The death toll from a typhoon that has hit central and southern Vietnam has risen to 27, just days before the region is due to host the APEC summit of Asia-Pacific leaders.

Typhoon Damrey, the 12th major storm to hit Vietnam this year, made landfall yesterday with winds of up to 90km/h that damaged more than 40,000 homes, knocked down electricity poles and uprooted trees.

The state's Steering Committee for Disaster Prevention said 27 people were now counted dead and 22 were missing.

It said 626 houses had collapsed entirely in a trail of destruction that has forced the evacuation of more than 30,000 people.

Heavy rain and high winds lashed the coastal strip this morning.

Flooding led to a 30km tailback on Vietnam's main north-south highway in Thua Thien Hue province.

The national disaster agency forecast that the rain would last until Tuesday and that flooding could worsen.

Tanks were mobilised to help with rescue efforts.

"The floodwaters are rising very fast," said Dinh Cong Hoa, deputy commander of the provincial military command in Nha Trang, which bore the brunt of the typhoon.

Local residents stand inside their flooded home

One middle-aged woman in Nha Trang, Vo Thi Tuyet Anh, told state television: "I’ve never seen such a strong storm since I was born."

Danang, where the Asia-Pacific Economic Cooperation (APEC) summit is taking place this week, is around 500km to the north of Nha Trang. It also suffered.

A gateway proclaiming "Welcome to Danang" collapsed in the storm, state media said.

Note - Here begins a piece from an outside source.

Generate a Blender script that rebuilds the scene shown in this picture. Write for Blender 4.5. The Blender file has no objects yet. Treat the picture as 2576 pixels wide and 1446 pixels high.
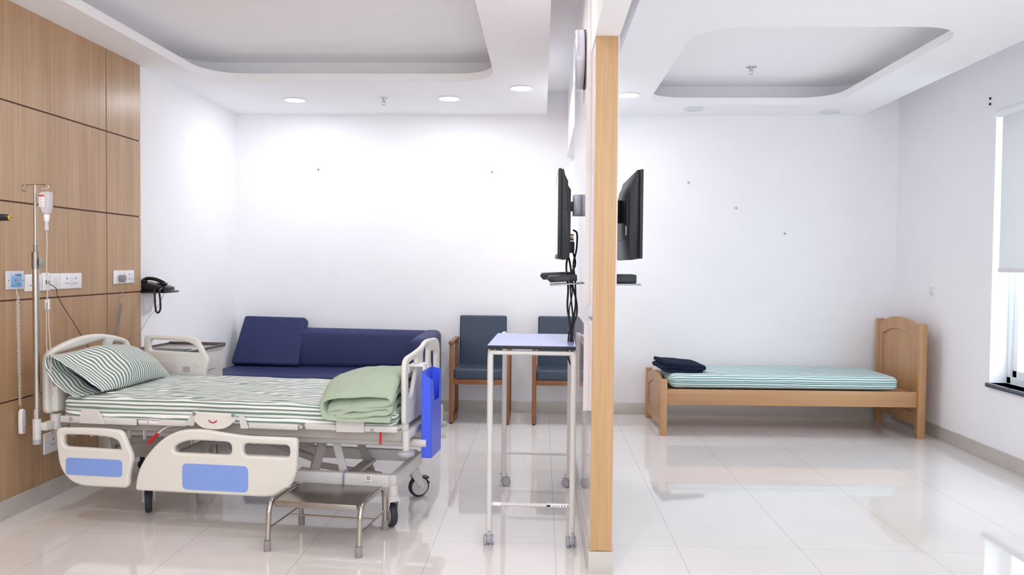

Authorities in the area called on citizens to volunteer to help clean up.

Danang will host US President Donald Trump from 10 November,as well as China's Xi Jinping, Russia's Vladimir Putin and counterparts from other APEC members.

The storm moved from the coastal area into a key coffee-growing region of the world's biggest producer of robusta coffee beans.

Traders had expected the storm to delay harvesting, but were not sure whether it would damage the crop.

The government said yesterday more than 40,000 hectares of crops had been damaged, including sugar cane, rice fields and rubber plantations.

Floods killed more than 80 people in northern Vietnam last month, while a typhoon wreaked havoc in central provinces in September.

The country of more than 90 million people is prone to destructive storms and flooding due to its long coastline.